Bean search is a heuristic thing that improves performance and is done mostly to allow you to correct mistakes you made at the beginning of the process.
http://arxiv.org/abs/1603.06042
they illustrate the problem well (label bias).
the question remains the same, for example, in the paper above they approximate the partition function of CRFs with a beam but get superior results to other structured prediction methods.
kastnerkyle|9 years ago
At least in NMT, enumerating the possible decisions as 3n + 1 is almost impossible since the softmax size is generally the memory bottleneck in training - and a bigger vocabulary is typically a huge win. It is more feasible in speech, but often your labels are themselves triphones and you end up with a pretty large vocabulary too.
Figuring out how to get RNNs closer to on par with DNN-HMMs with Viterbi decoding (or full on sequence training [3]) through something like "deep fusion" with a language model (or something else) is something I am very interested in.
[0] http://arxiv.org/abs/1312.6082
[1] http://arxiv.org/abs/1511.06456
[2] https://arxiv.org/abs/1511.04868
[3] http://www.danielpovey.com/files/2013_interspeech_dnn.pdf
supercarrot|9 years ago
This is exactly what they do with the dependency parser I've cited, so your opinion is definitely valid. Although their approach is not general, given the fact that they approximate hamming loss with log-loss and again make it work only on sequences.
http://arxiv.org/abs/1502.02206
paper above also has a very good analysis on how to remove the search component of the inference and allow linear time complexity with competitive results.
consistent (as it is used in the machine learning theory of reductions) reduction from structured learning to multiclass classification seems to be possible.

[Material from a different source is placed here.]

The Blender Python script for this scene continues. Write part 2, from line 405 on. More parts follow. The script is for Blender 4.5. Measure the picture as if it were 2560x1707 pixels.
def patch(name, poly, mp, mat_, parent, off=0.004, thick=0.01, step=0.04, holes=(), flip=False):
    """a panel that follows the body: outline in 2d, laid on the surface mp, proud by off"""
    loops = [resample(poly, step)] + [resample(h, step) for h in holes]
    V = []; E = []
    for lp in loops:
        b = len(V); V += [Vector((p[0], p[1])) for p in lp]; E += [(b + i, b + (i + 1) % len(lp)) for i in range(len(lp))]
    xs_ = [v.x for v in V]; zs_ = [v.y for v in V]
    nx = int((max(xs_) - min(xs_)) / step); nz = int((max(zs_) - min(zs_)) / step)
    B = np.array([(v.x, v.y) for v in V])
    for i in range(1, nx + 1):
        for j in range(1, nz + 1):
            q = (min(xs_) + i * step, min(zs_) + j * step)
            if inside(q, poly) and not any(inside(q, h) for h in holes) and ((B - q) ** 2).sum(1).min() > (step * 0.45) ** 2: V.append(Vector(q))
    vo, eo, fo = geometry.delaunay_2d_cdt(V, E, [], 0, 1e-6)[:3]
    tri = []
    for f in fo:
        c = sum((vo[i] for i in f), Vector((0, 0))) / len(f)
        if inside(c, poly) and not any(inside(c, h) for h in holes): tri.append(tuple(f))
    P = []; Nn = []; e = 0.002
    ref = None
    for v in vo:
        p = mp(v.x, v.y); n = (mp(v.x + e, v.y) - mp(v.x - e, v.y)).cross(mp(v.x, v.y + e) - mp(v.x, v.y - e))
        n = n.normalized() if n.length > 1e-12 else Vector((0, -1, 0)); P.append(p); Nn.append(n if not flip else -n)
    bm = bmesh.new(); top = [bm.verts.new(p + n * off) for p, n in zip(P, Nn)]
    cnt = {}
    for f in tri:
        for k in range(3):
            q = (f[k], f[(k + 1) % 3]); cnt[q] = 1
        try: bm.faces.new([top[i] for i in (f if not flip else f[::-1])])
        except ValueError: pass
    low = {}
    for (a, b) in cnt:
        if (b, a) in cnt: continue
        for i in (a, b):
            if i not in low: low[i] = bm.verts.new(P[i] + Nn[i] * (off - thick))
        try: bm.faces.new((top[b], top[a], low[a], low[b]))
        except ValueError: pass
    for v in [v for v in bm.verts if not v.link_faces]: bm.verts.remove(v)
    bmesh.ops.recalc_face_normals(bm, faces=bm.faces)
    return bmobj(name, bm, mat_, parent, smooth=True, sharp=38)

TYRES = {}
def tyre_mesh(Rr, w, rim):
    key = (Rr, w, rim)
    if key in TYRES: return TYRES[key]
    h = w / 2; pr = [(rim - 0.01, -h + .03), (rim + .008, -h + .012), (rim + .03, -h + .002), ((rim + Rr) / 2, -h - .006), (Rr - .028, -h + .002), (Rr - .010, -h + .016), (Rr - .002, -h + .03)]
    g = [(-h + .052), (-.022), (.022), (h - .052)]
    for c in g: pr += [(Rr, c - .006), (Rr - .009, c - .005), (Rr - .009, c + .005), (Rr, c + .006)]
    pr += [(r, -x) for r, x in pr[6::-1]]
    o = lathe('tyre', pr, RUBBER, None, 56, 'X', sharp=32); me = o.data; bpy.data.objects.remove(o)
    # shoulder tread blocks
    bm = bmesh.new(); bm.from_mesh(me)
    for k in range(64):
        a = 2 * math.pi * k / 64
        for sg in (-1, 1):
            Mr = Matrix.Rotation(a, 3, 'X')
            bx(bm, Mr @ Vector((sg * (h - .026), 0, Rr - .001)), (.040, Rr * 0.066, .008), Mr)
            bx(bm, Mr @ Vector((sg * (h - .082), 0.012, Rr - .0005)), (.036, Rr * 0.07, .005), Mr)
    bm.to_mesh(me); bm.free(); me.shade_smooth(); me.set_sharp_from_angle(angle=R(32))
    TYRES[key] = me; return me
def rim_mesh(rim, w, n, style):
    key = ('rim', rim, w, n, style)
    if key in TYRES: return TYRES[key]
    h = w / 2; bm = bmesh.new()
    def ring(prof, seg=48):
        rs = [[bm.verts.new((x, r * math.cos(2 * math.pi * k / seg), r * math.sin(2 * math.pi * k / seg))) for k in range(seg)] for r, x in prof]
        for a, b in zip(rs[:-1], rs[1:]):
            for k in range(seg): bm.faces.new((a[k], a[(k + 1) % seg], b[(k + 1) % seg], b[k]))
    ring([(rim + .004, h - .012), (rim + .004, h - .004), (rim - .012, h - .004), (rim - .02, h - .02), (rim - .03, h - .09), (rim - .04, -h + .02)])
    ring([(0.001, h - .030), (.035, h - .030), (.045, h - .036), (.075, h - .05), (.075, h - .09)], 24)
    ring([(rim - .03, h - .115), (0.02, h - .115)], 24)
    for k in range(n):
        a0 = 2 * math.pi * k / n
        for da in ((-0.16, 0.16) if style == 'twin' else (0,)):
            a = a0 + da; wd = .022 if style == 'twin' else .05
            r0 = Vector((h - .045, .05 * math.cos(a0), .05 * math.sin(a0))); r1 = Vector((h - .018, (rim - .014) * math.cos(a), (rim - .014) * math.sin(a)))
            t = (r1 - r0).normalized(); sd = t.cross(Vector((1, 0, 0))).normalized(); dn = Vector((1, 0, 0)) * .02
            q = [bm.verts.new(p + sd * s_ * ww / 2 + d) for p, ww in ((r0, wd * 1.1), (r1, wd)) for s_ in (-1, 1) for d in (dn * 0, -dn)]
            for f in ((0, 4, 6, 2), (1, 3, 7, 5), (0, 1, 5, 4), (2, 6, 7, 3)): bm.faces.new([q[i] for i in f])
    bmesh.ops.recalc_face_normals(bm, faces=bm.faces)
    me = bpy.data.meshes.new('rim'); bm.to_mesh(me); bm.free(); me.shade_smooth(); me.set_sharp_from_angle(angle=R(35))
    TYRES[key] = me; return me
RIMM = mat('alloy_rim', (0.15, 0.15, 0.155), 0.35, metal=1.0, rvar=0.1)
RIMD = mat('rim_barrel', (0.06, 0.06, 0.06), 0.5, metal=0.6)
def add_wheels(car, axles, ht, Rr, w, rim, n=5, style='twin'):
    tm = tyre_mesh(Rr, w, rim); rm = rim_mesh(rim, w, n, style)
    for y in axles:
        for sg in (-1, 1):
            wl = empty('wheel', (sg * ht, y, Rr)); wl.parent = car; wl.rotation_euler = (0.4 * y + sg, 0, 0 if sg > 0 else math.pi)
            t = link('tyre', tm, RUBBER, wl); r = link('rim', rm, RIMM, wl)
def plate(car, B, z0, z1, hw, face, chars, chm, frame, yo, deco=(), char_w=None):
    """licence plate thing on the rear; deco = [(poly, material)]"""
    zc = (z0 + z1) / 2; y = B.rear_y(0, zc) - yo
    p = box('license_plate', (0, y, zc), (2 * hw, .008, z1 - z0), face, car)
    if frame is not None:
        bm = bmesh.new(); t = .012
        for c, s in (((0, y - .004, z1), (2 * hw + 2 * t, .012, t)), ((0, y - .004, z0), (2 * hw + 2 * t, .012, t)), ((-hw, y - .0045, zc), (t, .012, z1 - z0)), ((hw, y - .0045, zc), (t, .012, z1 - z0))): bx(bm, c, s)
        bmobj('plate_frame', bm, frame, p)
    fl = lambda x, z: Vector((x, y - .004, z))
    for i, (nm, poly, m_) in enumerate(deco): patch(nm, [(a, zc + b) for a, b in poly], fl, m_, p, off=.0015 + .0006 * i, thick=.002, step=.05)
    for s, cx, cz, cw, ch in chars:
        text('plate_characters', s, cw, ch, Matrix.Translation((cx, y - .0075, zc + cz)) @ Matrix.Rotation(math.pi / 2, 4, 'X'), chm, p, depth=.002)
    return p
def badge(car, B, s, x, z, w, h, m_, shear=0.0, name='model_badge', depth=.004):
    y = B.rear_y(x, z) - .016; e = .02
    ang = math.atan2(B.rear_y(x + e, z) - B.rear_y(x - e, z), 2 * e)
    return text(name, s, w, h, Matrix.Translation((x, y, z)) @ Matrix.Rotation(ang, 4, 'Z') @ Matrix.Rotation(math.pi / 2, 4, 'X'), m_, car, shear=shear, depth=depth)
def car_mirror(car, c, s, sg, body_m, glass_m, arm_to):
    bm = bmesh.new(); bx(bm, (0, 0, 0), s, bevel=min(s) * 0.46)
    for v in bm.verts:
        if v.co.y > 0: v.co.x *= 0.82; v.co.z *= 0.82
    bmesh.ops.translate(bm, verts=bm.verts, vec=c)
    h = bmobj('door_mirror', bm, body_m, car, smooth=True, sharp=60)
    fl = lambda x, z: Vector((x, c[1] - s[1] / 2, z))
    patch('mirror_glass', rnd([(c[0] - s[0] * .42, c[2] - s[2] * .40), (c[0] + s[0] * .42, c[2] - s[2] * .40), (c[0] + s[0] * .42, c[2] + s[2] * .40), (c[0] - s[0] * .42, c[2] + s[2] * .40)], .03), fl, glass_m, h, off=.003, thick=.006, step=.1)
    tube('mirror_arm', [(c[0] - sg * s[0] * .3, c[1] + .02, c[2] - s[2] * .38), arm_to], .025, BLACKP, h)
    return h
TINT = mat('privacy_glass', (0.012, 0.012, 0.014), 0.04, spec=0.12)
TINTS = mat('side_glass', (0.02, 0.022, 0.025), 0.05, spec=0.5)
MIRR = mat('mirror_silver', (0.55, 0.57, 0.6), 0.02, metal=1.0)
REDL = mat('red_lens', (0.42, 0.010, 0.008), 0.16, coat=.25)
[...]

I just haven't seen anyone couple the learning procedure with neural networks. (Daume did mention they trained RNNs with the reductionist approach but seems that the code didn't make it to vowpal wabbit).
the approach above works with any loss you want (from F-score to any weird thing you might think of), the loss doesn't have to decompose over the structure (one can just announce the loss after the labelling is done and learn from that loss), it can work on any kind of structure, from images to sequences to documents for translation. it can also use a O(log n) consistent reduction of multiclass classification if speed is of the issue and if number of classes is large. It can easily work as an online method too, not requiring the full structured input.
for example, simple sequence tagging works (depending on the number of possible labels) around 500k tokens per second :D word count is only 2-4 times faster than that :D
there still aren't any papers using the above consistent reduction in the framework of NNs but I guess they'll soon be coming.